— Goal —
Print the listing from its top line through the line containing "COL = SC.collection", nothing more, and leave out the pictures.

— Data block —

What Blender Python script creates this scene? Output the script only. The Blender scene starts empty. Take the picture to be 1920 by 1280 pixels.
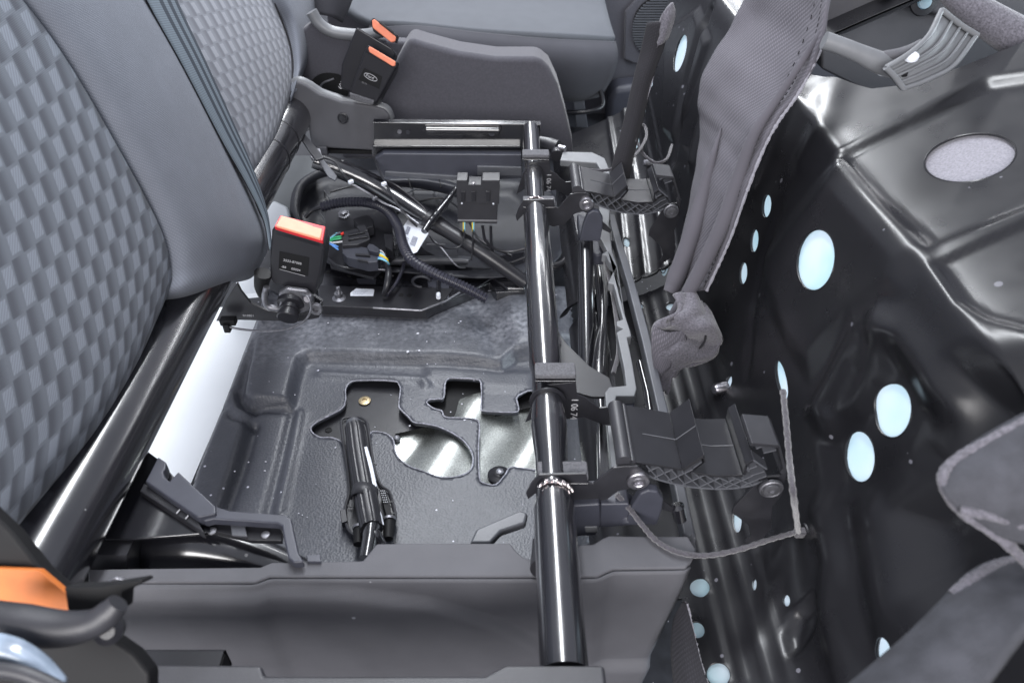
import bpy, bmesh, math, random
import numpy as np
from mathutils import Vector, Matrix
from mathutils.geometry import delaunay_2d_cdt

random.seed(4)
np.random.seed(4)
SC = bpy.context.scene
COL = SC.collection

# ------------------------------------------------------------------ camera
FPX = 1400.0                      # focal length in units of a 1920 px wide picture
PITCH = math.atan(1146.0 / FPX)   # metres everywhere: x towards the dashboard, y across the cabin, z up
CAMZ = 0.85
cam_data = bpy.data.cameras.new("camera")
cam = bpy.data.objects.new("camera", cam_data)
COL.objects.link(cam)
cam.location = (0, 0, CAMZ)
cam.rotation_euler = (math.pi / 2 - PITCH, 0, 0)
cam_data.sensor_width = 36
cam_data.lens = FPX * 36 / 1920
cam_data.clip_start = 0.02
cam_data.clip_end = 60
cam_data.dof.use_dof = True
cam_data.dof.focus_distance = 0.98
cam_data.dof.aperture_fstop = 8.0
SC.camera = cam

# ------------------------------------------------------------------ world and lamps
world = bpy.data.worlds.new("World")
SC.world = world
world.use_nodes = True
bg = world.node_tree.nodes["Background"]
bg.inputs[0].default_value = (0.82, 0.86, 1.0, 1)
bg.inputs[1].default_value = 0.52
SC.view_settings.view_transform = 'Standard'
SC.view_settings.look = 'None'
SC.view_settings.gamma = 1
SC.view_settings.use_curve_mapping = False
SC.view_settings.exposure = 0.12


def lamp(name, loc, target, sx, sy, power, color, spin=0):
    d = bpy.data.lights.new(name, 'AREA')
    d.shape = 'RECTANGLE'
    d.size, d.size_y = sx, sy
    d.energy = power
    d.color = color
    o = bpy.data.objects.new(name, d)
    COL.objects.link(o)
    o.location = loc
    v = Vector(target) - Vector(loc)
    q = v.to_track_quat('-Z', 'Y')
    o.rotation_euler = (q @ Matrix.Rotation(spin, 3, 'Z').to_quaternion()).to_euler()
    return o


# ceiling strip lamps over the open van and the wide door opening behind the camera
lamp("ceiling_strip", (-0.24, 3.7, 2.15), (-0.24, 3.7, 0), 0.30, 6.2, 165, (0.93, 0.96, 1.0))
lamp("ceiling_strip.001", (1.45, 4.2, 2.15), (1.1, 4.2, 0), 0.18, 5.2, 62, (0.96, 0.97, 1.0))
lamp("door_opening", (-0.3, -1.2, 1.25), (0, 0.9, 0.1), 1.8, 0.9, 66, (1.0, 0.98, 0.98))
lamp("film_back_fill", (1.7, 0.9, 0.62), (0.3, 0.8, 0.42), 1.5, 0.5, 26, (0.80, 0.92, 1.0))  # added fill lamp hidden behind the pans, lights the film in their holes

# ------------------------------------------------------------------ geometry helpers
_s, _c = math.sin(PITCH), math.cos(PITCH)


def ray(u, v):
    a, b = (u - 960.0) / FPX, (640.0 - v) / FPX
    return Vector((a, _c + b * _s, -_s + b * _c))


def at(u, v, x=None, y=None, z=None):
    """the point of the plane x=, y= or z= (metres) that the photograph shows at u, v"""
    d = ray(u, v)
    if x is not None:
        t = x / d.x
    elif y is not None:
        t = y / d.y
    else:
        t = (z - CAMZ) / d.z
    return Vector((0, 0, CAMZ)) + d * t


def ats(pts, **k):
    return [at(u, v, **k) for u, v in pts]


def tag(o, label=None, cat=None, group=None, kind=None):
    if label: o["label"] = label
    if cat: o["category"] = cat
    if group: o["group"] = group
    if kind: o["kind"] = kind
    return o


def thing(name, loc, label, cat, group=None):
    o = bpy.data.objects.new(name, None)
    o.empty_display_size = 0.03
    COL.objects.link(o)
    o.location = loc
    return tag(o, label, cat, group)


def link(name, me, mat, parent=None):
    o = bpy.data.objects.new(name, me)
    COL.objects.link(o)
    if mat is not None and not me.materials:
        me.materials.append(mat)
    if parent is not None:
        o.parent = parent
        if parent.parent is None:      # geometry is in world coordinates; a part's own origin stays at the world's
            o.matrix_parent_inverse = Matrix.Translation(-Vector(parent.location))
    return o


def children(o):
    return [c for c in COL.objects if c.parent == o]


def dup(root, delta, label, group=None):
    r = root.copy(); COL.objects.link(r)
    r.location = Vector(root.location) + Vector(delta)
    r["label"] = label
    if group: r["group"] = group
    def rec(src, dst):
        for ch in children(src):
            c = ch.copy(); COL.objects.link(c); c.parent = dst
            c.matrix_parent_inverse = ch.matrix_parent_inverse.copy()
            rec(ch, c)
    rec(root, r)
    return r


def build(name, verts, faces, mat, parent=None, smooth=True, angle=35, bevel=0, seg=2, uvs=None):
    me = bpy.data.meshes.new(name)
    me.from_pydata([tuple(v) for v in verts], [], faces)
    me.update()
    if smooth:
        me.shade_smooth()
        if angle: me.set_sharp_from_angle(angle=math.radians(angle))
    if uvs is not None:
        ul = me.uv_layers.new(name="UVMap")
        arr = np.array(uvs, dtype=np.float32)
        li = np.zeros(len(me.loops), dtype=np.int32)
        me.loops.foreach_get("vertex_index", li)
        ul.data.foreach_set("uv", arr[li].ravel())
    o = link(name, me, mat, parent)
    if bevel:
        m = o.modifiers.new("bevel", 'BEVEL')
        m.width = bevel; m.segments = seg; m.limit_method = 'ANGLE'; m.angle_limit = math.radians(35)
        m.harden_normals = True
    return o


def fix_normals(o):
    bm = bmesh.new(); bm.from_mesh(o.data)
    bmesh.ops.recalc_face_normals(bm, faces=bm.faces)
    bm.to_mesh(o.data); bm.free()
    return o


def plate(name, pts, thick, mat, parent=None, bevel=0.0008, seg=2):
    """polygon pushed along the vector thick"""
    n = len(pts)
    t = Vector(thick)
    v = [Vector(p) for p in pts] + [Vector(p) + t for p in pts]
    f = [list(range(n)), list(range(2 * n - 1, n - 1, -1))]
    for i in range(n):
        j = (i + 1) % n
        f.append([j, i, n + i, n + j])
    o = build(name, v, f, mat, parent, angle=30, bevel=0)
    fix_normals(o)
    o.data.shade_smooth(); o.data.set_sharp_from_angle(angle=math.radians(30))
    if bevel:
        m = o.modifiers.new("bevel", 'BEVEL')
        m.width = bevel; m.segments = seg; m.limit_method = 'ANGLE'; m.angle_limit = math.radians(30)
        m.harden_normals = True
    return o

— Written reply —
What Blender Python script creates this scene? Output the script only. The Blender scene starts empty. Take the picture to be 1920 by 1280 pixels.
import bpy, bmesh, math, random
import numpy as np
from mathutils import Vector, Matrix
from mathutils.geometry import delaunay_2d_cdt

random.seed(4)
np.random.seed(4)
SC = bpy.context.scene
COL = SC.collection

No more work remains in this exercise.